Main basse sur Alep
Fidèle à la bonne vieille tradition de duplicité ottomane, Erdogan prouve une fois de plus ces jours-ci en Syrie qu’il ne faut jamais tant s’en méfier que lorsqu’il montre patte blanche. A l’exception de ses diatribes anti-israéliennes, surtout destinées à un usage populiste interne, le nouveau Sultan s’essayait ces derniers mois à polir son image notamment vis-à-vis de l’Occident. C’est ainsi que, répondant à une proposition pernicieuse (visant en réalité à diviser les Kurdes) de son ministre du MHP Devlet Bahçeli, il s’était même dit ouvert, à la mi-novembre, à une forme de négociation avec Abdullah Ocalan, soumis à un isolement inhumain depuis des années sur l’île prison d’İmralı. De quoi susciter quelques illusions dans les opinions et les chancelleries. Vites retombées.
Sur la scène internationale, après s’être permis ces dernières années d’être extrêmement menaçant vis-à-vis de la Grèce, Erdogan arbore depuis septembre un visage plus pacifique à l’endroit de son voisin hellénique de l’Ouest.
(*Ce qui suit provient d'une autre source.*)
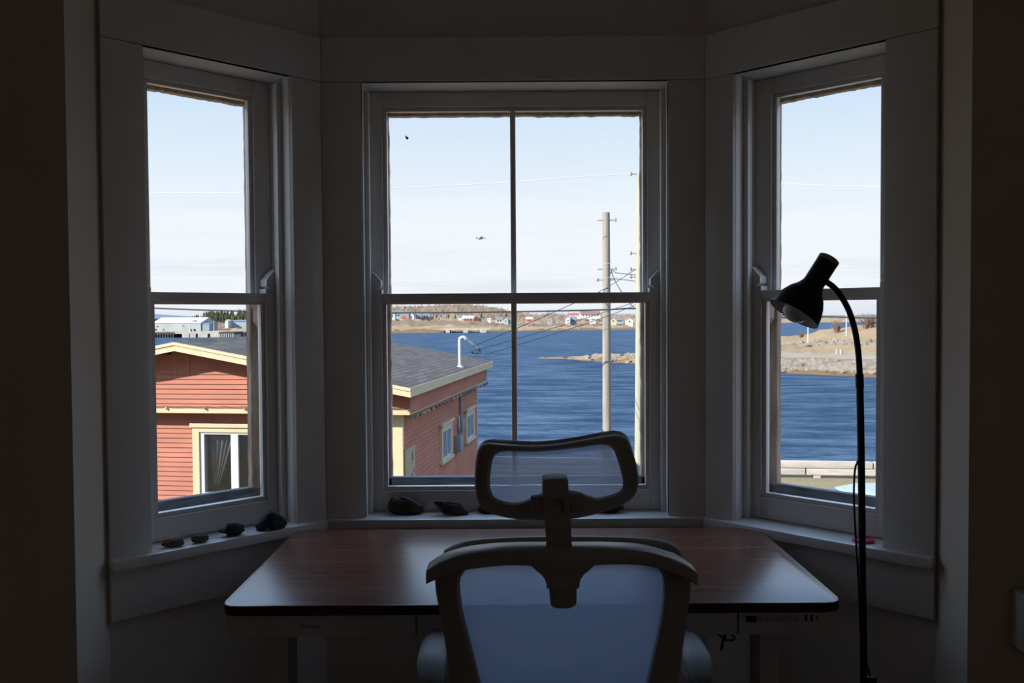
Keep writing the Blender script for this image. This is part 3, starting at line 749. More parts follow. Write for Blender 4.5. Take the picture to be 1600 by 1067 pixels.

Gageons que cette accalmie ne durera que le temps de la consolidation de l’occupation de territoires appartenant à ses voisins arabe et kurde du sud, commencée avec la prise d’Alep par ses affidés djihadistes… A chaque jour suffit sa peine.
Prétendant chercher à apaiser la situation en Syrie, le ministre turc des Affaires étrangères, Hakan Fidan, se défend bien sûr de toute responsabilité dans la résurgence de ces combats qu’il impute à « l’absence de dialogue entre le régime et l’opposition » à Bachar El Assad. Plutôt savoureux, à l’heure où toutes les ONG dénoncent l’arrestation par son gouvernement des maires kurdes de Turquie liés au Parti de la Démocratie et de l’Égalité des Peuples (DEM) de quatre grandes villes du pays (Hakkari, Batman, Mardin et Dersim), ainsi que ceux d’ Esenyurt et d’Ovacik.
Mais qui est dupe de ce jeu de rôle dans lequel les tenants du panturquisme se révèlent une fois de plus à l’affut de la moindre occasion pour étendre leur sphère de domination, méthodiquement ; étape par étape ?
Comme lors de la brèche ouverte entre la Russie et l’Arménie par la Révolution de Velours de 2018 dont ils ont saisi là aussi l’opportunité pour fourbir leurs armes afin de régler militairement la question de l’Arstakh. La campagne électorale américaine de 2020 et la pandémie leur ayant ensuite ouvert la voie pour passer à l’acte.
Selon un scénario comparable, la reprise des hostilités depuis un an, au Moyen-Orient, leur donne l’occasion d’affaiblir la Syrie et de frapper les Kurdes au bon moment eu égard à l’agenda international. D’une pierre, deux coups. Avec la bénédiction de l’OTAN dont les priorités ont évolué à la faveur de la guerre déclenchée par le régime Netanyahou contre le Hezbollah, après celle contre Gaza. Il ne s’agit, en effet aujourd’hui, pas tant pour l’organisation dirigée par les États-Unis d’anéantir les Djihadistes, ennemis jurés durant les années Bush et Obama, que de fragiliser la Syrie, condition nécessaire à la mise en place des différents projets trumpistes, qui visent, au minimum, à éradiquer les influences russes et iraniennes dans la région. Erdogan aurait-il pu faire fi d’une telle fenêtre d’opportunité ?
Une fois de plus, comme dans le cas de l’Artsakh, c’est l’Etat turc qui, directement ou par procuration, s’empare de territoires qui ne lui appartiennent pas. Et, comme les Arméniens en Artsakh, les Kurdes ne devraient guère attendre de soutien international pour défendre le droit et leurs aspirations démocratiques. Ainsi vont les choses dans cette région du monde, laissée à son triste sort face aux ambitions néo-ottomanes.
Pendant ce temps, Erdogan tisse sa toile. Profitant des errements occidentaux et de l’engrenage infernal dans lequel s’est fourvoyée la Russie en Ukraine, il renforce son influence, conquiert des territoires quitte à provoquer de nouvelles vagues migratoires qui viendront s’échouer sur les plages européennes…
On lui reconnaîtra au moins cette constance : celle d’une vision stratégique à long terme qui, par contraste, met cruellement en lumière l’absence de cap des chancelleries occidentales, à l’exception peut-être de la France, quand elle disposait d’une majorité au Parlement... Nobody’s Perfect.